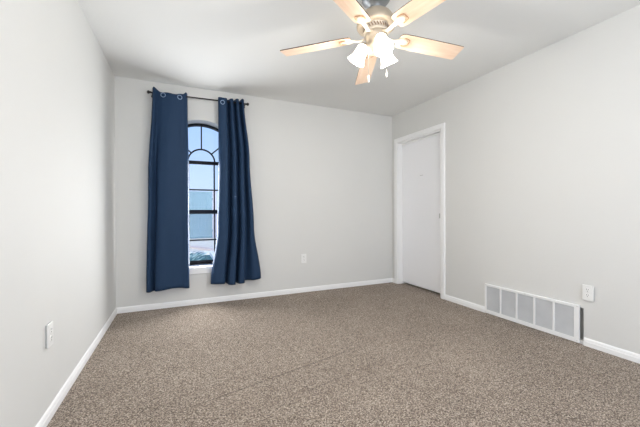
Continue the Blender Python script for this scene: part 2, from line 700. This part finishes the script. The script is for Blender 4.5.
# ------------------------------------------------------------------ return-air grille
g = thing('return_air_grille', 'wide white return air grille with five grey panels low on the right wall', 'grille', (W, -1.97, 0.005))
yo = 1.97
zo = -0.005
fl, fr_ = -2.384, -1.553
panels = [(-1.717, -1.572), (-1.878, -1.732), (-2.036, -1.893), (-2.193, -2.051), (-2.350, -2.208)]
panels = [(a, b) for a, b in panels]
loops = [[(a + yo, 0.041 + zo), (b + yo, 0.041 + zo), (b + yo, 0.280 + zo), (a + yo, 0.280 + zo)] for a, b in panels]
bm = holed_slab([(fl + yo, 0.006 + zo), (fr_ + yo, 0.006 + zo), (fr_ + yo, 0.301 + zo), (fl + yo, 0.301 + zo)], loops,
                lambda a, b: Vector((-0.018, a, b)), (0.0165, 0, 0))
obj('grille_frame', bm, M['grille'], g, bevel=0.0015)
for a, b in panels:
    bm = nb()
    k = 26
    for i in range(k):
        z = 0.043 + (0.236 / k) * (i + 0.5) + zo
        mt_ = Matrix.Translation((-0.008, 0, z)) @ Matrix.Rotation(math.radians(-52), 4, 'Y')
        box(bm, -0.0075, 0.0075, a + yo - 0.001, b + yo + 0.001, -0.0006, 0.0006, mtx=mt_)
    obj('louvre_panel', bm, M['louvre'], g)
bm = nb()
for yy, zz in ((fl + 0.012, 0.29), (-1.965, 0.291), (fr_ - 0.01, 0.29), (fl + 0.012, 0.02), (fr_ - 0.01, 0.02)):
    mt_ = Matrix.Translation((-0.018, yy + yo, zz + zo)) @ Matrix.Rotation(-PI / 2, 4, 'Y')
    s_ = lathe(nb(), [(0.0035, -0.001), (0.0035, 0.0008), (0.002, 0.0015)], 12, mt_)
    obj('screw', s_, M['screw'], g)
bm.free()
# duct box inside the wall opening
bm = nb()
DD = 0.035
box(bm, DD, DD + 0.004, GY0 + yo, GY1 + yo, GZ0 + zo, GZ1 + zo)
obj('duct_back', bm, M['duct'], g)


# ------------------------------------------------------------------ wall outlets
def outlet(label, loc, rz, popped):
    t = thing('wall_outlet', label, 'outlet', loc, (0, 0, rz), 'duplex wall outlets')
    # local: -y is out of the wall
    bm = box(nb(), -0.036, 0.036, -popped - 0.006, -popped, -0.059, 0.059)
    obj('cover_plate', bm, M['plate'], t, bevel=0.003)
    if popped > 0.001:
        obj('mounting_box', box(nb(), -0.033, 0.033, -popped, 0.0, -0.055, 0.055), M['duct'], t)
    for zc_ in (0.021, -0.021):
        bm = nb()
        mt_ = Matrix.Translation((0, -popped - 0.006, zc_)) @ Matrix.Rotation(PI / 2, 4, 'X')
        lathe(bm, [(0.0165, -0.001), (0.0165, 0.0012), (0.0155, 0.002)], 28, mt_)
        rc = obj('receptacle', bm, M['plate'], t)
        yq = -popped - 0.0085
        for sx, h in ((-0.006, 0.009), (0.006, 0.007)):
            obj('slot', box(nb(), sx - 0.0012, sx + 0.0012, yq, yq + 0.002, zc_ + 0.002, zc_ + 0.002 + h), M['slot'], rc)
        bm = nb()
        lathe(bm, [(0.0027, 0), (0.0027, 0.002)], 12, Matrix.Translation((0, yq + 0.002, zc_ - 0.007)) @ Matrix.Rotation(PI / 2, 4, 'X'))
        obj('slot', bm, M['slot'], rc)
    bm = nb()
    lathe(bm, [(0.003, 0), (0.003, 0.001), (0.001, 0.0015)], 12, Matrix.Translation((0, -popped - 0.006, 0)) @ Matrix.Rotation(PI / 2, 4, 'X'))
    obj('screw', bm, M['screw'], t)
    return t


outlet('white double outlet on the back wall right of the curtains', (2.068, 0, 0.436), 0, 0.0005)
outlet('white double outlet just above the right end of the return air grille', (W, -2.442, 0.413), -PI / 2, 0.011)
outlet('white double outlet low on the left wall above its baseboard', (0, -1.807, 0.426), PI / 2, 0.007)

# ------------------------------------------------------------------ curtain rod and curtains
RY, RZ = -0.09, 2.292
RX0, RX1 = 0.335, 1.318
rod = thing('curtain_rod', 'thin dark bronze curtain rod with small finials above the arched window', 'curtain rod', (0.83, 0, RZ))
ox = 0.83
obj('rod', tube(nb(), [(RX0 - ox, RY, 0), (RX1 - ox, RY, 0.012)], 0.008, 12), M['bronze'], rod, smooth=True)
for s, xx, zz in ((-1, RX0, 0), (1, RX1, 0.012)):
    mt_ = Matrix.Translation((xx - ox, RY, zz)) @ Matrix.Rotation(s * PI / 2, 4, 'Y')
    bm = lathe(nb(), [(0.008, -0.004), (0.012, -0.002), (0.012, 0.003), (0.007, 0.006), (0.013, 0.011), (0.0175, 0.019), (0.0165, 0.027), (0.010, 0.034), (0.002, 0.037)], 20, mt_)
    obj('finial', bm, M['bronze'], rod, smooth=True)
for xx, zz in ((RX0 + 0.012, 0), (RX1 - 0.012, 0.012)):
    bm = nb()
    tube(bm, [(xx - ox, -0.002, zz - 0.012), (xx - ox, -0.055, zz - 0.012), (xx - ox, RY, zz - 0.010)], 0.005, 10)
    lathe(bm, [(0.016, 0), (0.016, 0.004), (0.008, 0.007)], 18, Matrix.Translation((xx - ox, 0, zz - 0.012)) @ Matrix.Rotation(PI / 2, 4, 'X'))
    obj('bracket', bm, M['bronze'], rod, smooth=False)


def catmull(pts, n):
    P = [Vector(p) for p in pts]
    P = [P[0] * 2 - P[1]] + P + [P[-1] * 2 - P[-2]]
    segs = len(P) - 3
    out = []
    for i in range(n):
        t = i / (n - 1) * segs
        k = min(int(t), segs - 1)
        u = t - k
        a, b, c, d_ = P[k:k + 4]
        out.append(0.5 * ((2 * b) + (c - a) * u + (2 * a - 5 * b + 4 * c - d_) * u * u + (3 * b - 3 * c + d_ - a) * u ** 3))
    return out


def curtain(label, keys, ztop, zbot, grommets, loc, seed):
    """keys: list of (t along the drop 0..1, plan points [(x, y)...])"""
    t_ = thing('curtain', label, 'curtain', loc, (0, 0, 0), 'navy grommet curtains')
    NU, NV = 170, 60
    rows = [(tt, catmull([(x, y, 0) for x, y in pts], NU)) for tt, pts in keys]
    bm = nb()
    grid = []
    L = Vector(loc)
    for j in range(NV):
        v = j / (NV - 1)
        for (ta, A), (tb, B) in zip(rows, rows[1:]):
            if v <= tb + 1e-9:
                f = (v - ta) / (tb - ta)
                f = f * f * (3 - 2 * f)
                break
        line = []
        for i in range(NU):
            u = i / (NU - 1)
            p = A[i].lerp(B[i], f)
            p.z = ztop(u) * (1 - v) + zbot(u) * v
            q = Vector((u * 9 + seed, v * 5, seed))
            p.y += 0.004 * mnoise.noise(q) * min(1, v * 4) + 0.002 * mnoise.noise(q * 3)
            p.x += 0.002 * mnoise.noise(q * 2 + Vector((5, 5, 5)))
            line.append(bm.verts.new(p - L))
        grid.append(line)
    for j in range(NV - 1):
        for i in range(NU - 1):
            bm.faces.new((grid[j][i], grid[j][i + 1], grid[j + 1][i + 1], grid[j + 1][i]))
    f = obj('curtain_panel', bm, M['navy'], t_, smooth=True)
    so = f.modifiers.new('thickness', 'SOLIDIFY')
    so.thickness = 0.003
    so.offset = 0
    for (gx, gy, gz, yaw) in grommets:
        mt_ = Matrix.Translation(Vector((gx, gy, gz)) - L) @ Matrix.Rotation(yaw, 4, 'Z') @ Matrix.Rotation(PI / 2, 4, 'X')
        obj('grommet', torus(nb(), 0.0215, 0.0042, 28, 8, mt_), M['grommet'], t_, smooth=True)
    return t_


top1 = [(.352, -.030), (.350, -.080), (.358, -.122), (.374, -.128), (.392, -.100), (.412, -.105), (.452, -.120), (.520, -.135), (.585, -.132),
        (.625, -.118), (.655, -.108), (.676, -.092), (.686, -.062), (.683, -.030)]
mid1 = [(.318, -.030), (.305, -.075), (.314, -.122), (.340, -.130), (.362, -.085), (.380, -.080), (.402, -.125), (.475, -.150), (.56, -.140),
        (.625, -.130), (.665, -.128), (.690, -.105), (.697, -.060), (.690, -.030)]
bot1 = [(.300, -.035), (.284, -.080), (.292, -.120), (.318, -.128), (.345, -.075), (.362, -.070), (.372, -.130), (.44, -.150), (.53, -.115),
        (.61, -.105), (.66, -.120), (.690, -.105), (.696, -.060), (.690, -.035)]


def zt1(u):
    s = max(0.0, 1 - abs((u - 0.55) / 0.27) ** 2)
    return 2.337 - 0.042 * s + 0.004 * math.sin(u * 40)


curtain('navy blue grommet curtain left of the arched window, hanging nearly flat', [(0, top1), (0.45, mid1), (1.0, bot1)],
        zt1, lambda u: 0.212 + 0.018 * math.exp(-((u - 0.62) / 0.15) ** 2), [(.452, -.130, 2.268, -0.1), (.611, -.1355, 2.266, 0.2)], (0.50, -0.09, 0.21), 3.1)

top2 = [(1.030, -.025), (1.012, -.055), (1.010, -.095), (1.026, -.122), (1.060, -.130), (1.094, -.118), (1.112, -.048), (1.126, -.048),
        (1.143, -.115), (1.165, -.120), (1.180, -.048), (1.193, -.048), (1.208, -.112), (1.228, -.122), (1.246, -.048), (1.258, -.048),
        (1.272, -.112), (1.288, -.108), (1.298, -.070), (1.300, -.030)]
mid2 = [(1.045, -.022), (1.018, -.050), (1.012, -.085), (1.025, -.120), (1.063, -.135), (1.105, -.125), (1.125, -.048), (1.142, -.048),
        (1.163, -.122), (1.196, -.130), (1.215, -.048), (1.230, -.048), (1.250, -.118), (1.280, -.126), (1.300, -.048), (1.312, -.048),
        (1.330, -.112), (1.350, -.108), (1.362, -.070), (1.365, -.030)]
mid3 = [(1.045, -.020), (1.010, -.045), (0.995, -.080), (1.005, -.125), (1.055, -.142), (1.105, -.128), (1.122, -.048), (1.138, -.048),
        (1.160, -.130), (1.200, -.140), (1.220, -.048), (1.236, -.048), (1.258, -.125), (1.295, -.130), (1.318, -.048), (1.335, -.048),
        (1.360, -.118), (1.392, -.110), (1.408, -.070), (1.408, -.030)]
bot2 = [(0.985, -.020), (0.935, -.050), (0.918, -.090), (0.945, -.130), (1.010, -.150), (1.060, -.140), (1.078, -.048), (1.092, -.048),
        (1.115, -.145), (1.175, -.152), (1.192, -.048), (1.206, -.048), (1.228, -.140), (1.280, -.145), (1.300, -.048), (1.330, -.048),
        (1.390, -.118), (1.455, -.112), (1.488, -.080), (1.490, -.035)]


def zt2(u):
    return 2.328 + 0.022 * u + 0.006 * math.sin(u * 2 * PI * 4.2 - 1.2)


curtain('navy grommet curtain right of the arched window, gathered in folds, flared at the hem', [(0, top2), (0.33, mid2), (0.70, mid3), (1.0, bot2)],
        zt2, lambda u: 0.225 + 0.012 * math.sin(u * 9) + 0.02 * max(0, u - 0.8) / 0.2, [(1.050, -.1315, 2.275, 0.05)], (1.16, -0.09, 0.22), 9.7)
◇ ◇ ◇
**Written exercise:**
Restate each line from the start of the listing through the line bearing "obj('duct_back', bm, M['duct'], g)" word for word. Drop the pictures.

**Response:**
Continue the Blender Python script for this scene: part 2, from line 700. This part finishes the script. The script is for Blender 4.5.
# ------------------------------------------------------------------ return-air grille
g = thing('return_air_grille', 'wide white return air grille with five grey panels low on the right wall', 'grille', (W, -1.97, 0.005))
yo = 1.97
zo = -0.005
fl, fr_ = -2.384, -1.553
panels = [(-1.717, -1.572), (-1.878, -1.732), (-2.036, -1.893), (-2.193, -2.051), (-2.350, -2.208)]
panels = [(a, b) for a, b in panels]
loops = [[(a + yo, 0.041 + zo), (b + yo, 0.041 + zo), (b + yo, 0.280 + zo), (a + yo, 0.280 + zo)] for a, b in panels]
bm = holed_slab([(fl + yo, 0.006 + zo), (fr_ + yo, 0.006 + zo), (fr_ + yo, 0.301 + zo), (fl + yo, 0.301 + zo)], loops,
                lambda a, b: Vector((-0.018, a, b)), (0.0165, 0, 0))
obj('grille_frame', bm, M['grille'], g, bevel=0.0015)
for a, b in panels:
    bm = nb()
    k = 26
    for i in range(k):
        z = 0.043 + (0.236 / k) * (i + 0.5) + zo
        mt_ = Matrix.Translation((-0.008, 0, z)) @ Matrix.Rotation(math.radians(-52), 4, 'Y')
        box(bm, -0.0075, 0.0075, a + yo - 0.001, b + yo + 0.001, -0.0006, 0.0006, mtx=mt_)
    obj('louvre_panel', bm, M['louvre'], g)
bm = nb()
for yy, zz in ((fl + 0.012, 0.29), (-1.965, 0.291), (fr_ - 0.01, 0.29), (fl + 0.012, 0.02), (fr_ - 0.01, 0.02)):
    mt_ = Matrix.Translation((-0.018, yy + yo, zz + zo)) @ Matrix.Rotation(-PI / 2, 4, 'Y')
    s_ = lathe(nb(), [(0.0035, -0.001), (0.0035, 0.0008), (0.002, 0.0015)], 12, mt_)
    obj('screw', s_, M['screw'], g)
bm.free()
# duct box inside the wall opening
bm = nb()
DD = 0.035
box(bm, DD, DD + 0.004, GY0 + yo, GY1 + yo, GZ0 + zo, GZ1 + zo)
obj('duct_back', bm, M['duct'], g)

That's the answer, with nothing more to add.